Am I so different from he?

Please,
meet me in a place where we promised to meet

In a time that is

Now
Yesterday
Far-away

In Neverland
In Wonderland
In our land

Where healing never happens
because pain never was

Where the ocean is for beauty

Bubbling
kissing our toes
our ankles
our knees

Where water becomes us
and we become the sea

Love, The Infinite Unknown

It’s not the easiest thing in the world, to love.

I mean:  it’s easy, but so many things can get in the way, distracting us from love, from letting ourselves fall into the flow of loving, of giving everything we are to the act of caring for another person, for the knowledge of them, for the knowledge of what impact they have upon us, for the responsibility of our impact upon them.  So many things can hold us back:  pains from past experiences, confusion over lost loves, rules and cautions given by well-meaning others.

For years, I’ve fought those rules, those cautions, those fears; for years, I’ve sought to find the truth of my impact, to see who people truly are, to understand why they behave in all the ways they do.

And I’ve loved.

It’s actually the easiest thing in the world, to love.  To give of oneself; to listen beyond oneself, to watch silently as someone moves in their native – or adopted – ways.  To take in someone else’s essence as quietly and non-judgmentally as when looking at the ocean water push again and again in rippling seafoam upon the shore… to marvel at the patterns and at the way those patterns make us feel, rippling even into our own hearts and minds.

To know that one may not be able to affect those waters, aside from having them slide around us as we wade into them, to allow ourselves to be embraced, surrounded, loved back in the ways natural to them while we stand, basking in the warm sensations of saltwater washing on our skin, kissing our cheeks in sudden splashes, filling our sinuses with cleansing seaspray.

It is enough, sometimes, to bask, to take in the beauty of a thing again and again.  That, too, is love.

And, yes, there is more, should we wish to go there:  there is protection of those things and people we love, ensuring that no harm comes to them, that we may indulge again and again in its beauty, that others too may share in the beauties we value.

But, imagine the fear and terror of something so benign as the sea, should we have waded in too far when we did not know how to swim, if we were pulled under by a current to strong to resist.  Imagine the fear we might concoct of even wading in shallow waters, if our fears grew great enough.
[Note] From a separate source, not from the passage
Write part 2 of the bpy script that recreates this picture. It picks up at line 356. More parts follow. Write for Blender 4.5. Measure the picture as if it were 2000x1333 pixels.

And imagine the beauties we would miss, if we let those fears take hold and rule us, instead of facing our fears and the reasons for them, if we did not learn correctly from our life’s lessons:  if we understood incorrectly that the waters were life-taking instead of life-giving, if we concocted tales of monsters pulling us under the seas instead of currents from which we could actually, in growing stronger, swim.

Imagine if we decided not to love, simply because we were afraid, because we had been pulled under and choked on a love stronger than we knew how to handle.  Imagine if we tried to empty ourselves of all the waters within us, simply because they resembled those waters of the sea.

It would be a crime against ourselves, and such a great error in our understanding – and yet, this is the conclusion too many draw from the pains of love, of loving:  To withdraw. To stop.  To die.  To fear.

There are some waters in which one cannot sink, in which the salt content is so high that it is impossible, even when one cannot swim, to fall beneath the water’s surface.  There are some waters so clear that one can see straight to the bottom of the sea bed.  Would we want to miss these beauties, just because we had some painful, incomprehensible experience at some time?

I would not; I do not.

Love is only another mark of life, of living; and, to love, we must know what love is, how it works, from whence it comes.

But no one has taught us love.

I would say:  As with anything worth knowing, as with any skill worth learning, keep trying.  Keep living.  Keep learning.  Keep loving.

To me, love is the final magic, the infinite unknown into which so few deeply delve, from which there are inevitably the greatest rewards.

I love loving; and I will always love you.